Der Ex-Direktor des Landschaftsverbands Rheinland ist mit dem Riesenressort überfordert. Voigtsberger verfügt nicht über politische Erfahrung und hat keine Lobby in der SPD. Bisher hat der Lehrer kaum Akzente gesetzt. In der Energie- und Verkehrspolitik bestimmen die Grünen den Kurs. Bei einem Wahlsieg würde Kraft das Ressort verkleinern - unklar, ob Voigtsberger dabei wäre.

Claudia Kempfert (parteilos)

Die 43-jährige Professorin leitet die Abteilung Energie, Verkehr, Umwelt am Deutschen Institut für Wirtschaftsforschung (DIW). Die selbstbewusste Expertin will die Kompetenzen in der Energiepolitik in einem neuen Ministerium bündeln. Kempfert tritt häufig in Talkshows auf und fordert mehr erneuerbare Energien. Die eigenwillige Fachfrau scheut keine Konflikte.

Norbert Walter-Borjans (SPD)

Der 59-jährige "Herr der Zahlen" zieht mit dem Schuldenkurs die Kritik auf sich. Beim Haushalt und der WestLB machte Walter-Borjans keine gute Figur. Den Nachtragshaushalt 2010 stoppte das Verfassungsgericht. Der Kölner hat bisher kein Konzept, wie die Schuldenbremse 2020 zu erreichen ist. Endet der Steuerboom und steigen die Zinsen, muss "Nowabo" kräftig auf die Spar-Bremse treten.

Steffen Kampeter (CDU,49)

Schäubles Staatssekretär für Finanzen gilt als anerkannter Fachmann. Kampeter setzt auf Ausgaben-Diät und will jährlich 500 Millionen Euro sparen. Der Ostwestfale ist forsch, weltweit gut vernetzt, im Bund plant er den Verzicht auf neue Schulden schon 2014. Pragmatisch statt ideologisch - Kampeter fordert in NRW mehr Sparwillen. Er sieht kein Einnahmeproblem.

Ute Schäfer (SPD, 58)

Die frühere NRW-Schulministerin hat mit dem Kita-Ausbau eine Mammutaufgabe übernommen. Noch fehlen 44 000 Plätze, um 2013 den Rechtsanspruch für 32 Prozent der U3-Kinder zu erfüllen. Schäfers teures Ziel, bis 2005 alle Kita-Jahre beitragsfrei zu machen, haben die Grünen als unbezahlbar blockiert. Die SPD-Politikerin wirkt im Zahlen-Dschungel nicht immer sattelfest.

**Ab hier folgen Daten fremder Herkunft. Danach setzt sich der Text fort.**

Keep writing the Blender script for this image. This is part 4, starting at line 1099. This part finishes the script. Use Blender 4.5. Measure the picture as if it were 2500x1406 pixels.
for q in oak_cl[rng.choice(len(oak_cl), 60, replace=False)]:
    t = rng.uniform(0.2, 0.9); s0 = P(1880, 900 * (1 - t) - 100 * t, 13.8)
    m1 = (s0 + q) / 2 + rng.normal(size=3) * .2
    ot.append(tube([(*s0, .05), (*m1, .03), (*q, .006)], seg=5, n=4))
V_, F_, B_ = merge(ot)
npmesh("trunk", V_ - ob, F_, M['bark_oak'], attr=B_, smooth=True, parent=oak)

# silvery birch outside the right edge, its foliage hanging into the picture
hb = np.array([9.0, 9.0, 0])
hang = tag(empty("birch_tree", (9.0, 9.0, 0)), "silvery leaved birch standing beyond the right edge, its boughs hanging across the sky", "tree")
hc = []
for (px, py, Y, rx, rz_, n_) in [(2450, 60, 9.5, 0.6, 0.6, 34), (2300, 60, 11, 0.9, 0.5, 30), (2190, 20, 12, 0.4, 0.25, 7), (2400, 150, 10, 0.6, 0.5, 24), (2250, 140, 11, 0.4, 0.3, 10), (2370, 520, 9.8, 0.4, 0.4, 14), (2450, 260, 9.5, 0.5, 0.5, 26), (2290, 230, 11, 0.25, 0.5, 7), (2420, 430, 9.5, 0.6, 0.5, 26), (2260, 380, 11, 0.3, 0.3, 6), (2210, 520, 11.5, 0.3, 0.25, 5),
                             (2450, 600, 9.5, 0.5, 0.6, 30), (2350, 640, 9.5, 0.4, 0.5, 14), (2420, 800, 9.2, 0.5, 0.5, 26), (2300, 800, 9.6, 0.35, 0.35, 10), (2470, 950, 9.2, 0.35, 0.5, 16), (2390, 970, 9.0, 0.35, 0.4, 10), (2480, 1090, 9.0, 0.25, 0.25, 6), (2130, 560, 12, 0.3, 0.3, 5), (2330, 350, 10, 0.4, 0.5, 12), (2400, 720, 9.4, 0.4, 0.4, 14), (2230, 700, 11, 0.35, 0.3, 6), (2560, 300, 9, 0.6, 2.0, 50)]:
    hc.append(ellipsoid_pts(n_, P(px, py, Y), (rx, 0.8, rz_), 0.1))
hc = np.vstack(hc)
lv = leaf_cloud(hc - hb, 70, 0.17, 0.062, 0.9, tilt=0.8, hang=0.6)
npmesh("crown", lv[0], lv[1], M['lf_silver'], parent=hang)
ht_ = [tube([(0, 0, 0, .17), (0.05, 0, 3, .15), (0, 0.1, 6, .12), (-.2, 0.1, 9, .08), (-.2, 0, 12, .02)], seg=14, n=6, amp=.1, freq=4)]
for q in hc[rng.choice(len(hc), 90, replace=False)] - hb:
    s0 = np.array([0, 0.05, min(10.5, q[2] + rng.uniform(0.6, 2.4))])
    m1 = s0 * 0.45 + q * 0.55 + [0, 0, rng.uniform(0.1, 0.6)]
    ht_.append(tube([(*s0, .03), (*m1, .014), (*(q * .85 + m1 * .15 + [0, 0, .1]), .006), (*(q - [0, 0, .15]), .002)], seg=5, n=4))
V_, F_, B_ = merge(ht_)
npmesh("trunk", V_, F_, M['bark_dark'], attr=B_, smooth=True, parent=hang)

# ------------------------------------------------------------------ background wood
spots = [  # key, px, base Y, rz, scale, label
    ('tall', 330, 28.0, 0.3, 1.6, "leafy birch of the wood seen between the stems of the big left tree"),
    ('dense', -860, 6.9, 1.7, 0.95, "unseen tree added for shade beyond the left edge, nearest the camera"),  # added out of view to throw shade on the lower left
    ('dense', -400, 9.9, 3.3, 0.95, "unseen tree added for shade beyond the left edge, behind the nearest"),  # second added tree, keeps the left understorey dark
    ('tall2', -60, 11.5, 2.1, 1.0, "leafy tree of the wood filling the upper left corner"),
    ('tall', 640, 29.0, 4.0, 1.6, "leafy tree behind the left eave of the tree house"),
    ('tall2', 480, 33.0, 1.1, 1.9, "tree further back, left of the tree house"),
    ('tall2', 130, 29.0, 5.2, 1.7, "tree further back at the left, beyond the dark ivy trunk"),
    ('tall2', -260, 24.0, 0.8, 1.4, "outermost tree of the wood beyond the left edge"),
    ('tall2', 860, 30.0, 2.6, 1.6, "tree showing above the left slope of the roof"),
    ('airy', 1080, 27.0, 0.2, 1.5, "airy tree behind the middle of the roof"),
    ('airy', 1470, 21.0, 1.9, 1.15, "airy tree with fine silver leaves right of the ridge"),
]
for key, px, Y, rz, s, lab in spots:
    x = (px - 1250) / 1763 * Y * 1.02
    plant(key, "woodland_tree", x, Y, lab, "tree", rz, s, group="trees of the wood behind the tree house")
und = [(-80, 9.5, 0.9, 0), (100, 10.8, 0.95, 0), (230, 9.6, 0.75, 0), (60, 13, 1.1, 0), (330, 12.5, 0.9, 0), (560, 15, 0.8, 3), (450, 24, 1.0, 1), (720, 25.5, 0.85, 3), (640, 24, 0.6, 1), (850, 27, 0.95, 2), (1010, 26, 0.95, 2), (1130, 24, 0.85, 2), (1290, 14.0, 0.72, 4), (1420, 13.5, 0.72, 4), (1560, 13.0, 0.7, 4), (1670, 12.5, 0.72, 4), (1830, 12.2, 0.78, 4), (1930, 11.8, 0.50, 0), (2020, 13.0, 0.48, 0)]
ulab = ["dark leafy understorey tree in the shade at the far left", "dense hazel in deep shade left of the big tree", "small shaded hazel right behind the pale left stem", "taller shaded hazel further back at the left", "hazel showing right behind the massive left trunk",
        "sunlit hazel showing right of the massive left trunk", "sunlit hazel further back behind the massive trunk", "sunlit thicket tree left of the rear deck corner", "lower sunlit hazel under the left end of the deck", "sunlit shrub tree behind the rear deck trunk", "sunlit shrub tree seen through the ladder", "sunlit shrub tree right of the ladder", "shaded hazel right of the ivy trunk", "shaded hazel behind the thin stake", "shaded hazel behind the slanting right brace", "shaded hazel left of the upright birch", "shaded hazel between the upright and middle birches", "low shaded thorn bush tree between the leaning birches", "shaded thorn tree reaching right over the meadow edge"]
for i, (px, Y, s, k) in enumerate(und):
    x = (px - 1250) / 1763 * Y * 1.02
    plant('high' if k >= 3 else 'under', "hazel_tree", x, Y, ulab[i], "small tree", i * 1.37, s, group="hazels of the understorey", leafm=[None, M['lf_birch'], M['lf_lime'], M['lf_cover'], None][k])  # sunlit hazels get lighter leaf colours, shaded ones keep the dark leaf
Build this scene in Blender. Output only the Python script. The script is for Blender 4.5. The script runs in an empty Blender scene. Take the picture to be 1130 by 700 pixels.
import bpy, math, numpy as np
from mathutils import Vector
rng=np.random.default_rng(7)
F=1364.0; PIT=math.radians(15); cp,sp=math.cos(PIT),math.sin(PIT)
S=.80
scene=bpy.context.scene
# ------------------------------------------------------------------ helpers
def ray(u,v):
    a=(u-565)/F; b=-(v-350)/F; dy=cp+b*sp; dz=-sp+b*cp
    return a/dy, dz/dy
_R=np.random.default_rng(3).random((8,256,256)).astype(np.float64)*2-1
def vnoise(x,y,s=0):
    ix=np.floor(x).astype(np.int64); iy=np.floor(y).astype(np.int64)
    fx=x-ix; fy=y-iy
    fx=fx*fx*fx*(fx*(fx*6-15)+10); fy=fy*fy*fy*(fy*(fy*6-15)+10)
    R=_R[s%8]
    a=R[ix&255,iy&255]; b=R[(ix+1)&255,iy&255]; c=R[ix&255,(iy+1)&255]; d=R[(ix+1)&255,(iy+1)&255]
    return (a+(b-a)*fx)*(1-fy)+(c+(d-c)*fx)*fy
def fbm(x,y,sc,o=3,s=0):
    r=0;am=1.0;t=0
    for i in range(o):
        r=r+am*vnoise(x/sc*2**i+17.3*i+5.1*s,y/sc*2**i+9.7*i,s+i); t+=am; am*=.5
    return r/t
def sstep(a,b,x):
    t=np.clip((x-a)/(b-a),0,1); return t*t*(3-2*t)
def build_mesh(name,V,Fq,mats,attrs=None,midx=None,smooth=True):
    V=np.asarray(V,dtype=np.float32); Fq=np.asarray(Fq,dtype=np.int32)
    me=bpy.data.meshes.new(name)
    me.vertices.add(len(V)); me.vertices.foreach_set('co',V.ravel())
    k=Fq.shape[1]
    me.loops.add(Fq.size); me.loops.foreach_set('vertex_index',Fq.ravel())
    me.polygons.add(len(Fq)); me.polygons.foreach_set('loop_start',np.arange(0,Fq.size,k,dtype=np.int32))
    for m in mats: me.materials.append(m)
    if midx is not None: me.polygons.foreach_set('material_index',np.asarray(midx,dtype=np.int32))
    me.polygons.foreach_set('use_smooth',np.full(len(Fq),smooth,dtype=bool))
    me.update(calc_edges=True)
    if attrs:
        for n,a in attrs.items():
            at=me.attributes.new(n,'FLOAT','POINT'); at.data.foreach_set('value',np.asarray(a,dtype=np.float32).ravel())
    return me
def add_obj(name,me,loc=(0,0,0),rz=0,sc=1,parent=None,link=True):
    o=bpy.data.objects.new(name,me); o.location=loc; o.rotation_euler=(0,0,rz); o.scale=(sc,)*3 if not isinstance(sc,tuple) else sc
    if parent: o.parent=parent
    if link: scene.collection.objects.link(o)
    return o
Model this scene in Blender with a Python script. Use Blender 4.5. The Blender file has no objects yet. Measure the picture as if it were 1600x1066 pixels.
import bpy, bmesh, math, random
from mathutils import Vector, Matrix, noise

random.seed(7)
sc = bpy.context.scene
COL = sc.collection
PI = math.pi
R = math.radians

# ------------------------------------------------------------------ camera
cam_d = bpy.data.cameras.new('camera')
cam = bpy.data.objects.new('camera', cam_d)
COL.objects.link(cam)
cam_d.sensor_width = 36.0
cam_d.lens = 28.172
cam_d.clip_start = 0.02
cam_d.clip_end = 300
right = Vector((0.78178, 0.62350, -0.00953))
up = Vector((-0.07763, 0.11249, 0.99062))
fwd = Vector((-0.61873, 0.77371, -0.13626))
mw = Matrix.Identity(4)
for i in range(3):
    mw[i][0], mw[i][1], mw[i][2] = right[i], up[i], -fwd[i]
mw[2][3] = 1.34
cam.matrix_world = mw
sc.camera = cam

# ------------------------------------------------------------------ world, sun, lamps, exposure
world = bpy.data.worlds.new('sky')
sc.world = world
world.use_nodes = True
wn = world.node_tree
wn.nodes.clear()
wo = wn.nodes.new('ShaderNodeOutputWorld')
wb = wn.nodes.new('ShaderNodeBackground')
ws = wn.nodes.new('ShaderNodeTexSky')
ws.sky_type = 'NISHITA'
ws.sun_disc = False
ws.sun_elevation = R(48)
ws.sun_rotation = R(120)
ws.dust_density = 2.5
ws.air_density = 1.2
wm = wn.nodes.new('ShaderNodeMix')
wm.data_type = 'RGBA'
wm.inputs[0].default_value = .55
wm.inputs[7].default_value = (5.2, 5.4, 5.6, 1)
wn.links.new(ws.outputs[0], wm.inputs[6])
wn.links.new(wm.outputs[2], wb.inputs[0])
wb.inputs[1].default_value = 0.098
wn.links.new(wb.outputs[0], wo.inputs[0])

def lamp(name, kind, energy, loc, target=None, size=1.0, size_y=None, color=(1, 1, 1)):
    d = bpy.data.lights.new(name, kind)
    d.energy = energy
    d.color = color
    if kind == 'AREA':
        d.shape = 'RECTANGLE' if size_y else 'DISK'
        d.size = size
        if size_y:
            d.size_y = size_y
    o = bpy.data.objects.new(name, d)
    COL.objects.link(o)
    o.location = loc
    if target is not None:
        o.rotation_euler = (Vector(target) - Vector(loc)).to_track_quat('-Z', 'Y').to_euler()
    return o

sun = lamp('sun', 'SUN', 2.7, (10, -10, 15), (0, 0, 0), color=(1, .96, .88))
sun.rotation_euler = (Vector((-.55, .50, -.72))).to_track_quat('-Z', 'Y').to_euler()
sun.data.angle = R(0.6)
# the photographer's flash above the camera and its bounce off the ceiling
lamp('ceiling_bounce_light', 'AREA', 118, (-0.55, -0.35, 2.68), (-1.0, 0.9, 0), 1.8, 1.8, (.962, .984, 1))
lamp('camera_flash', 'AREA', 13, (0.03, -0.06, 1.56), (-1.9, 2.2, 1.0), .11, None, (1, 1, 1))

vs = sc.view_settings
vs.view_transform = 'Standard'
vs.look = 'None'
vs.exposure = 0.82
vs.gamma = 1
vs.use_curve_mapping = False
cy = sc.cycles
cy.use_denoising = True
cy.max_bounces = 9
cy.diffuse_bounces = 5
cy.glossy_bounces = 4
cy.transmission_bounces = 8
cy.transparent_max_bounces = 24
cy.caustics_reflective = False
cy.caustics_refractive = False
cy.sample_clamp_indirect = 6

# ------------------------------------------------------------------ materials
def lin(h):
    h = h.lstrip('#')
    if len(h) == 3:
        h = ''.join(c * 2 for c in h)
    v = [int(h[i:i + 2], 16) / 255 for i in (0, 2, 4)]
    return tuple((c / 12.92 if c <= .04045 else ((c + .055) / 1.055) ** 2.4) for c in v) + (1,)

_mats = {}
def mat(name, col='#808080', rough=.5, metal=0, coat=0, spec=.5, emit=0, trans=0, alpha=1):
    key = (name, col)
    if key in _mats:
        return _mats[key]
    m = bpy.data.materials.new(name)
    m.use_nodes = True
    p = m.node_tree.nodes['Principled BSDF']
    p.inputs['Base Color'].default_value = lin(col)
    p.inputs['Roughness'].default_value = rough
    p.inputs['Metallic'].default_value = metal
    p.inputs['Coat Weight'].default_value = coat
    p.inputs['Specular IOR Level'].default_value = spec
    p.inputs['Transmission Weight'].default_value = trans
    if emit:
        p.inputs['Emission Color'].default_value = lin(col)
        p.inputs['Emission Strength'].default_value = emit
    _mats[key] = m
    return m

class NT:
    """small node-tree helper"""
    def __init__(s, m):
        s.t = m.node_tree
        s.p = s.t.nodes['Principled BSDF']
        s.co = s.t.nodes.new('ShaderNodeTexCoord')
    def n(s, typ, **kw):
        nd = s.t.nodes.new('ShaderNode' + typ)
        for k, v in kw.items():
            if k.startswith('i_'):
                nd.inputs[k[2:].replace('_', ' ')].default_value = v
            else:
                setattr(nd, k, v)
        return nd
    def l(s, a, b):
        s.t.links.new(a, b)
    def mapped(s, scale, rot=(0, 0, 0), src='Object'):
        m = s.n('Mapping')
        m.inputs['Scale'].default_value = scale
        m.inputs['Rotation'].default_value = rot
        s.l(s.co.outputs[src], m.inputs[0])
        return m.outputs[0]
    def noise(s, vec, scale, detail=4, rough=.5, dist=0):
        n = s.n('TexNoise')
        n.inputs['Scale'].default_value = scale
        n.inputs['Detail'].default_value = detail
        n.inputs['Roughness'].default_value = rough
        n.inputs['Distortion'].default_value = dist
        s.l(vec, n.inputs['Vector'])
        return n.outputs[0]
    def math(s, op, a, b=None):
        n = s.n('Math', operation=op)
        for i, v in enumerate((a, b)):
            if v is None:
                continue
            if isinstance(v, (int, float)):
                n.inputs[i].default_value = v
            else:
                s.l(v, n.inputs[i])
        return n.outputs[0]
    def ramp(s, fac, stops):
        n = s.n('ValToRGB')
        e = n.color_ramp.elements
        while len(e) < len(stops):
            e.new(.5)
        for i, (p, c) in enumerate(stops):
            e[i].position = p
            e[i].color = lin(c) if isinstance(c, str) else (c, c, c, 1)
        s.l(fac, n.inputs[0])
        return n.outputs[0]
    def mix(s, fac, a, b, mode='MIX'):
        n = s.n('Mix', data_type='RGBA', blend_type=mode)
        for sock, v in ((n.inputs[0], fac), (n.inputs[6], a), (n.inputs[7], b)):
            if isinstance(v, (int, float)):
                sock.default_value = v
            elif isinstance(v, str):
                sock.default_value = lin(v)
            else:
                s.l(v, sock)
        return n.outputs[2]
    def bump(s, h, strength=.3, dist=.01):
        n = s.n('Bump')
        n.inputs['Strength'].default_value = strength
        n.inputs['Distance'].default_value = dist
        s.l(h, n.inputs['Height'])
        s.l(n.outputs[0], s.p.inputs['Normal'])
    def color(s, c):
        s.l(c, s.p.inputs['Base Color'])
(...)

Ingrid Fischbach (CDU, 54)

Die Vorsitzende der Frauen-Union in NRW und Bundestagsabgeordnete will den Kita-Ausbau beschleunigen und Müttern die Rückkehr in den Beruf erleichtern. Fischbach ist Familienexpertin der CDU/CSU- Bundestagsfraktion und gehört dem CDU-Bundesvorstand an. Beim geplanten Betreuungsgeld plant sie im Sommer einen Verbesserungsvorschlag.

Barbara Steffens (Grüne, 50)

Die langjährige Landtagsabgeordnete hat im Gesundheitsministerium ihr Wunschressort gefunden. Steffens engagiert sich im Pflege- und Heimbereich. Die in der Partei bestens vernetzte Grüne hat die Verschärfung des Nichtraucherschutzgesetzes bisher nicht geschafft, weil die SPD Raucherproteste scheut. Steffens ist eine grüne Bank.

Die CDU will das Gesundheitsressort wieder ans Sozialministerium koppeln. Dafür soll ein Landwirtschafts- und Verbraucherministerium geschaffen werden.

Christina Schulze Föcking (CDU, 35)

Die gelernte Landwirtin will das Gegeneinander konventioneller und Bio-Höfe beenden. Beim "Kanal-TÜV" kämpft die agile Abgeordnete für eine Prüfung nur bei begründetem Verdacht.

Angelica Schwall-Düren (SPD)

Die 63-jährige erfahrene Bundespolitikerin arbeitet unauffällig, unspektakulär und wie beim gescheiterten Jugendmedien-Staatsvertrag manchmal erfolglos. Als Botschafterin des Landes in Brüssel und Berlin hat die frühere Lehrerin kaum eigene Gestaltungskraft. Im Zusammenhang mit der Bonn/Berlin-Diskussion sammelte sie in der Region Pluspunkte. Sie organisierte den Widerstand des Landes gegen die Pläne von Verteidigungsminister Thomas de Maizière, möglichst viele Beamte nach Berlin zu holen.

Ursula Heinen-Esser (CDU, 46)

Röttgens Staatssekretärin im Umweltministerium soll den engen Draht nach Berlin halten. Die Kölner Bundestagsabgeordnete hat als CDU-Landesvize in der Landespolitik keine Akzente gesetzt. Mit Röttgen arbeitet sie an der Energiewende. In Berlin und Brüssel ist Heinen-Esser gut vernetzt, in NRW kaum bekannt.